The former principal assessor – who had his contract terminated after refusing to attend a meeting with managers – said he also had fears that a lack of experience among markers would lead to inconsistencies in the grades awarded to pupils.

“We knew how the papers operated, how to structure them to get the best out of the candidates,” he said. “That’s experience you don’t get overnight. The people who have taken over have no experience in setting whatsoever. You need consistency in marking and what you are looking for in a candidate.

“In 2012, I can say hand on heart that if you got an A from one marker, you would get that A from another – my concern is that consistency is not there now.”

Both alleged the SQA had taken shortcuts in appointing replacements, including giving a marking post to a newly qualified teacher and asking a setter for the Advanced Higher to become principal assessor for Higher at the same time.

Labour’s education spokesman Hugh Henry said: “It would appear the SQA are prepared to gamble with the future of pupils who will be sitting Higher maths. They have lost years of accumulated experience and knowledge and I worry that employers and universities might not have confidence in this year’s Higher maths because of the shortcuts it would appear the SQA are ready to take. This is extremely serious and Mike Russell needs to get to the bottom of this, to restore the confidence and credibility of the exam.”

Dr Gill Stewart, SQA’s director of qualifications development, said: “The SQA is very satisfied that it has a strong team of experienced appointees in place for Higher mathematics for 2013 that will oversee the marking and the quality assurance of that marking to maintain standards. Their work is overseen by an experienced member of SQA staff with expertise in mathematics, assessment and quality assurance.”

She added: “In 2012, the grade boundaries for Higher maths were adjusted to reflect a few questions at the end of paper 2 that proved to be more demanding than expected.
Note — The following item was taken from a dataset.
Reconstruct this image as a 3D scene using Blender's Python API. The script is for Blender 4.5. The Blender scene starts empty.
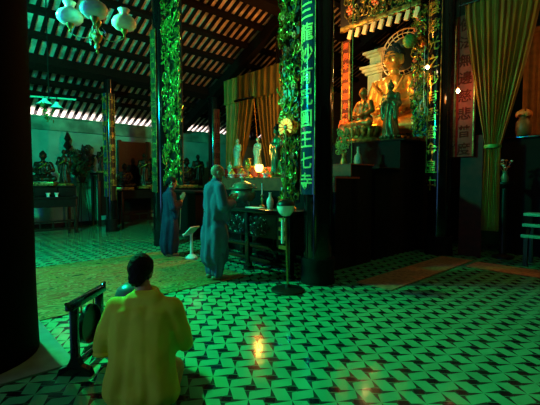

This decision was made on the basis of clear statistical evidence. In addition, SQA received similar feedback about the exam from around 800 candidates and 80 teachers.

“SQA is satisfied that the grade boundaries for Higher maths were set appropriately to ensure that a candidate who would have achieved a C grade in 2011 would also get the same grade if they had sat the 2012 exam. This ensures that we are fair to candidates from one year to the next and that standards are maintained from year to year.”

Last August, the SQA said pass rates at Standard Grade, Higher and Advanced Higher had all reached their best-ever levels.